Les assureurs et intermédiaires financiers ont également préconisé de mettre en place des mesures incitatives comme les assurances retraites obligatoires, l’exonération de retenues pour les valeurs de l’État et l’exploitation de la niche constituée par la diaspora. Ils soutiennent la mise en œuvre d’euro bonds en devises locales et la mise en place de packages de financements portant tant sur des projets rentables que d’autres moins rentables mais à fort impact économique et social.
Par ailleurs, ils souhaitent une forte implication des acteurs de l’assurance et de l’intermédiation financière dans la gestion du contenu local relatif à l’exploitation futur du pétrole et du gaz.

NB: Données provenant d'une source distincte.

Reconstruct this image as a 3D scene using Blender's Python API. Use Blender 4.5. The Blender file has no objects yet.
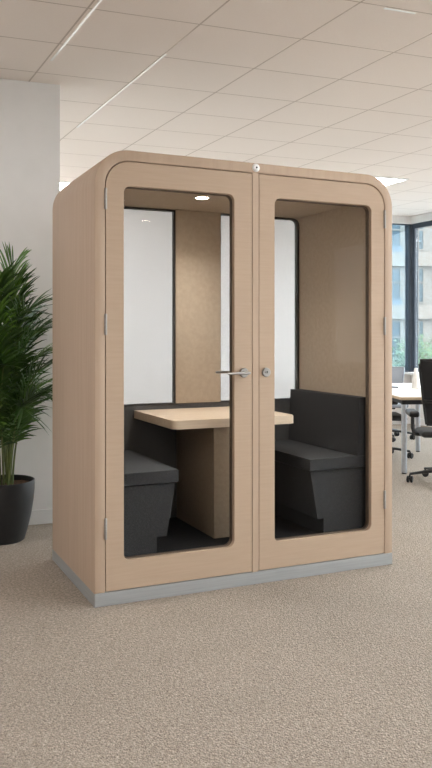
import bpy, bmesh, math, random
from mathutils import Vector, Matrix
random.seed(7)
S = bpy.context.scene
COL = S.collection
PI = math.pi

# ------------------------------------------------------------------ helpers
def lin(c):
    r = []
    for v in c:
        v /= 255.0
        r.append(v / 12.92 if v <= 0.04045 else ((v + 0.055) / 1.055) ** 2.4)
    return (r[0], r[1], r[2], 1.0)

def new_mat(name):
    m = bpy.data.materials.new(name)
    m.use_nodes = True
    nt = m.node_tree
    return m, nt, nt.nodes, nt.links, nt.nodes['Principled BSDF']

def mat(name, c1, c2=None, rough=0.6, metal=0.0, scale=(8, 8, 8), detail=4.0, bump=0.0, bscale=None, spec=0.5,
        sheen=0.0, lo=0.35, hi=0.65):
    m, nt, N, L, P = new_mat(name)
    P.inputs['Roughness'].default_value = rough
    P.inputs['Metallic'].default_value = metal
    P.inputs['Specular IOR Level'].default_value = spec
    if sheen:
        P.inputs['Sheen Weight'].default_value = sheen
    tc = N.new('ShaderNodeTexCoord')
    mp = N.new('ShaderNodeMapping'); mp.inputs['Scale'].default_value = scale
    L.new(tc.outputs['Object'], mp.inputs['Vector'])
    nz = N.new('ShaderNodeTexNoise'); nz.inputs['Scale'].default_value = 1.0
    nz.inputs['Detail'].default_value = detail
    L.new(mp.outputs['Vector'], nz.inputs['Vector'])
    rp = N.new('ShaderNodeValToRGB')
    rp.color_ramp.elements[0].position = lo; rp.color_ramp.elements[1].position = hi
    rp.color_ramp.elements[0].color = lin(c1); rp.color_ramp.elements[1].color = lin(c2 or c1)
    L.new(nz.outputs['Fac'], rp.inputs['Fac'])
    L.new(rp.outputs['Color'], P.inputs['Base Color'])
    if bump:
        mp2 = N.new('ShaderNodeMapping'); mp2.inputs['Scale'].default_value = bscale or scale
        L.new(tc.outputs['Object'], mp2.inputs['Vector'])
        n2 = N.new('ShaderNodeTexNoise'); n2.inputs['Scale'].default_value = 1.0; n2.inputs['Detail'].default_value = 3
        L.new(mp2.outputs['Vector'], n2.inputs['Vector'])
        b = N.new('ShaderNodeBump'); b.inputs['Strength'].default_value = bump; b.inputs['Distance'].default_value = 0.004
        L.new(n2.outputs['Fac'], b.inputs['Height'])
        L.new(b.outputs['Normal'], P.inputs['Normal'])
    return m

def emit_mat(name, c, s):
    m, nt, N, L, P = new_mat(name)
    P.inputs['Base Color'].default_value = lin(c)
    P.inputs['Emission Color'].default_value = lin(c)
    P.inputs['Emission Strength'].default_value = s
    return m

def glass_mat(name, tint, refl=1.0):
    m, nt, N, L, P = new_mat(name)
    N.remove(P)
    out = N['Material Output']
    tr = N.new('ShaderNodeBsdfTransparent'); tr.inputs['Color'].default_value = tint
    gl = N.new('ShaderNodeBsdfGlossy'); gl.inputs['Roughness'].default_value = 0.02
    fr = N.new('ShaderNodeFresnel'); fr.inputs['IOR'].default_value = 1.45
    mu = N.new('ShaderNodeMath'); mu.operation = 'MULTIPLY'; mu.inputs[1].default_value = refl
    mx = N.new('ShaderNodeMixShader')
    L.new(fr.outputs['Fac'], mu.inputs[0]); L.new(mu.outputs[0], mx.inputs['Fac'])
    L.new(tr.outputs[0], mx.inputs[1]); L.new(gl.outputs[0], mx.inputs[2])
    L.new(mx.outputs[0], out.inputs['Surface'])
    return m

def link(name, me, m, parent=None, smooth=False):
    if isinstance(m, (list, tuple)):
        for x in m: me.materials.append(x)
    elif m: me.materials.append(m)
    if smooth:
        for p in me.polygons: p.use_smooth = True
        try: me.set_sharp_from_angle(angle=math.radians(40))
        except Exception: pass
    o = bpy.data.objects.new(name, me)
    COL.objects.link(o)
    if parent: o.parent = parent
    return o

def obj(name, bm, m, parent=None, smooth=False):
    me = bpy.data.meshes.new(name)
    bmesh.ops.recalc_face_normals(bm, faces=bm.faces)
    bm.to_mesh(me); bm.free()
    return link(name, me, m, parent, smooth)

def box(bm, x0, x1, y0, y1, z0, z1, bev=0.0, seg=2, edges=None):
    vs = [bm.verts.new((x, y, z)) for x in (x0, x1) for y in (y0, y1) for z in (z0, z1)]
    f = [(0,1,3,2),(4,6,7,5),(0,4,5,1),(2,3,7,6),(0,2,6,4),(1,5,7,3)]
    fs = [bm.faces.new([vs[i] for i in q]) for q in f]
    if bev:
        es = list({e for fa in fs for e in fa.edges})
        if edges: es = [e for e in es if edges(e)]
        bmesh.ops.bevel(bm, geom=es, offset=bev, segments=seg, affect='EDGES', profile=0.5)
    return bm

def boxobj(name, b, m, parent=None, bev=0.0, seg=2, smooth=None):
    bm = bmesh.new(); box(bm, *b, bev=bev, seg=seg)
    return obj(name, bm, m, parent, smooth=bool(bev) if smooth is None else smooth)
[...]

Sur ce sujet, le Directeur général a rassuré les investisseurs quant à la disponibilité de Monsieur le Ministre des Finances et du Budget pour leur apporter le soutien nécessaire pour capter des parts de marchés. Il s’est dit favorable, à cet effet, à une réflexion plus globale sur le rôle du secteur des assurances et de l’intermédiation financière comme levier de financement de l’Économie. Ces exercices permettront de trouver des solutions structurelles aux difficultés du secteur et d’améliorer sa contribution au financement des grands projets de l’État, a-t-il ajouté.

En réponse aux commentaires sur la prédominance des adjudications comme mode opératoire des dernières levées de fonds, le Directeur général s’est dit ouvert à tous les schémas de financement de l’investissement y compris les crédits syndiqués. Il a toutefois soutenu que les critères déterminants restent la rationalité des procédures et l’efficience de soumissions proposées.